Ks. Cimaszkiewicz opowiada szczegółowo o swoich przeżyciach na łamach wileńskiego "Słowa".
Urodzony na terenie obecnej Łotwy, ukończył gimnazjum w Wilnie, po czym wydział prawny na uniwersytecie w Petersburgu. Ewakuacja zanosi go do Moskwy. Rok 1921 rozpoczyna lata udręki i prześladowania. Oskarżony o agitację antysowiecką trafia w Orle do wiezienia, lecz szczęśliwym zbiegiem okoliczności nie na długo. Zwolniony wyjeżdża do Leningradu, gdzie zdecydował się poświęcić służbie kapłańskiej w r. 1925.

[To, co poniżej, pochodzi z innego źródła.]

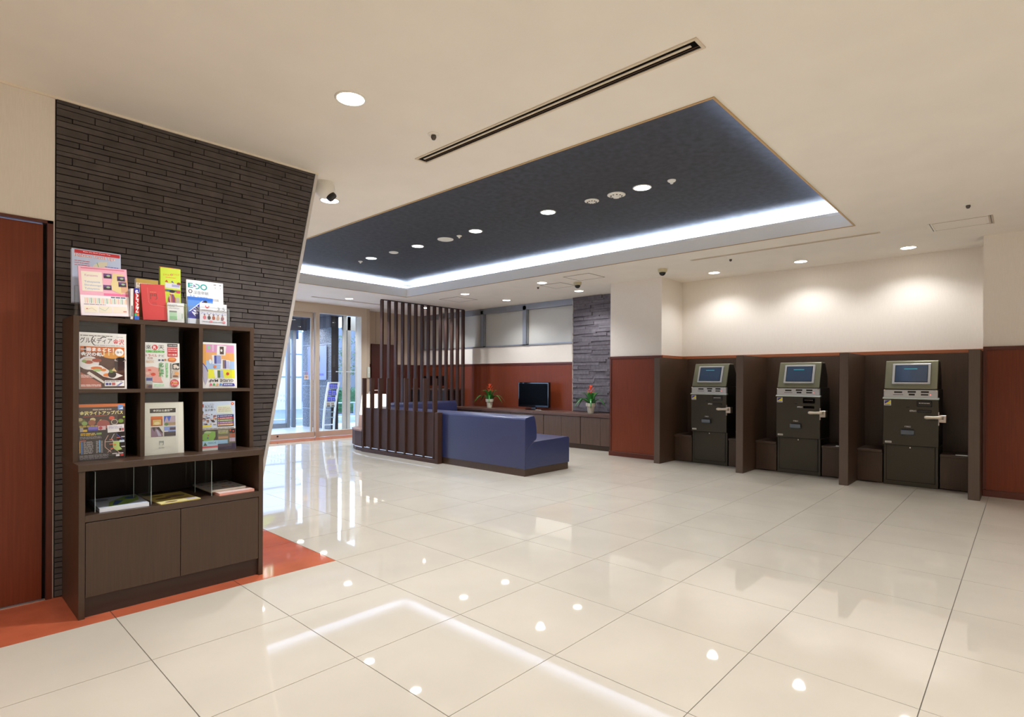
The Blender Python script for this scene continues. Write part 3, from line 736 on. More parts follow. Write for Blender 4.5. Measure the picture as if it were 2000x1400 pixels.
def frus(b, r0, r1, z0, z1):
    b.add([(cx - r0, cy - r0, z0), (cx + r0, cy - r0, z0), (cx + r0, cy + r0, z0), (cx - r0, cy + r0, z0), (cx - r1, cy - r1, z1), (cx + r1, cy - r1, z1), (cx + r1, cy + r1, z1), (cx - r1, cy + r1, z1)],
          [(0, 3, 2, 1), (4, 5, 6, 7), (0, 1, 5, 4), (1, 2, 6, 5), (2, 3, 7, 6), (3, 0, 4, 7)]); return b
frus(B(), .185, .155, .56, .915).build('shade', emis('lantern_glow', (255, 242, 222), 2.6), t)
frus(B(), .20, .19, .35, .56).build('base', mat('pale_wood', (196, 156, 128), .5), t)
B().tube([(cx - .12, cy, .915), (cx - .115, cy, .955), (cx - .07, cy, .985), (cx + .07, cy, .985), (cx + .115, cy, .955), (cx + .12, cy, .915)], .006, 8).build('handle', M_chrome, t, smooth=True)

# long low cabinet
t = thing('low_lounge_cabinet', 'long low walnut cabinet with flat doors beneath the television', 'cabinet', (8.1, 6.9, 0))
CYA, CYB = 4.78, 8.86
box('cabinet_top', 7.80, 8.33, CYA, 6.115, .552, .60, M_cnth, t, .002); box('cabinet_top', 7.80, 8.404, 6.1165, 6.60, .552, .60, M_cnth, t, .002); box('cabinet_top', 7.80, 8.404, 6.603, CYB, .552, .60, M_cnth, t, .002)
box('carcass', 7.835, 8.33, CYA, CYB, .075, .552, M_void, t); box('kick_plate', 7.85, 8.33, CYA, CYB, 0, .075, M_br, t)
y = 5.149 - .405; k = 0
while y < CYB - .05:
    g0 = .002 if k % 2 else .006
    a0, a1 = max(y, CYA) + (g0 if k % 2 == 0 else .002), min(y + .405, CYB) - (.002 if k % 2 == 0 else .006)
    if a1 - a0 > .05: box('cabinet_door', 7.815, 7.835, a0, a1, .082, .545, M_cnt, t, .001)
    y += .405; k += 1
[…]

Po zamachu Kowerdy w Polsce więzienia bolszewickie przepełniły się licznymi Polakami, wśród których znalazł się i ks. Cimaszkiewicz, oskarżony o wykładanie religii w szkołach sowieckich. Skazanego na trzy lata katorgi w Sołówkach (na wyspie Morza Białego), umieszczono w tymczasowym obozie karnym w Kiemi. Mijały teraz ciężkie dni żmudnej pracy wśród lasów, mrozów i... wrogów. Od świtu do nocy trzeba było ładować belki, wozić wodę, taczać beczki z naftą. Ludzie tam wyglądali jak cienie. Zdawało się, iż cierpienie usunęło z ich twarzy wszystkie człowiecze cechy. Trzymani jak bydło w okropnych warunkach, niedokarmiani, maltretowani przez dozorców - poruszali się jak manekiny. Pogodzony już nawet z myślą o śmierci, zostaje niespodzianie uwolniony pierwszego stycznia dzięki staraniom rządu polskiego i 11 bm. przekracza granicę polską w Kołotowo wraz z ks. Sokołowskim.
Księża Cimaszkiewicz i Sokołowski wrócili, lecz iluż jeszcze pozostało w ponurych kazamatach sowieckich więzień?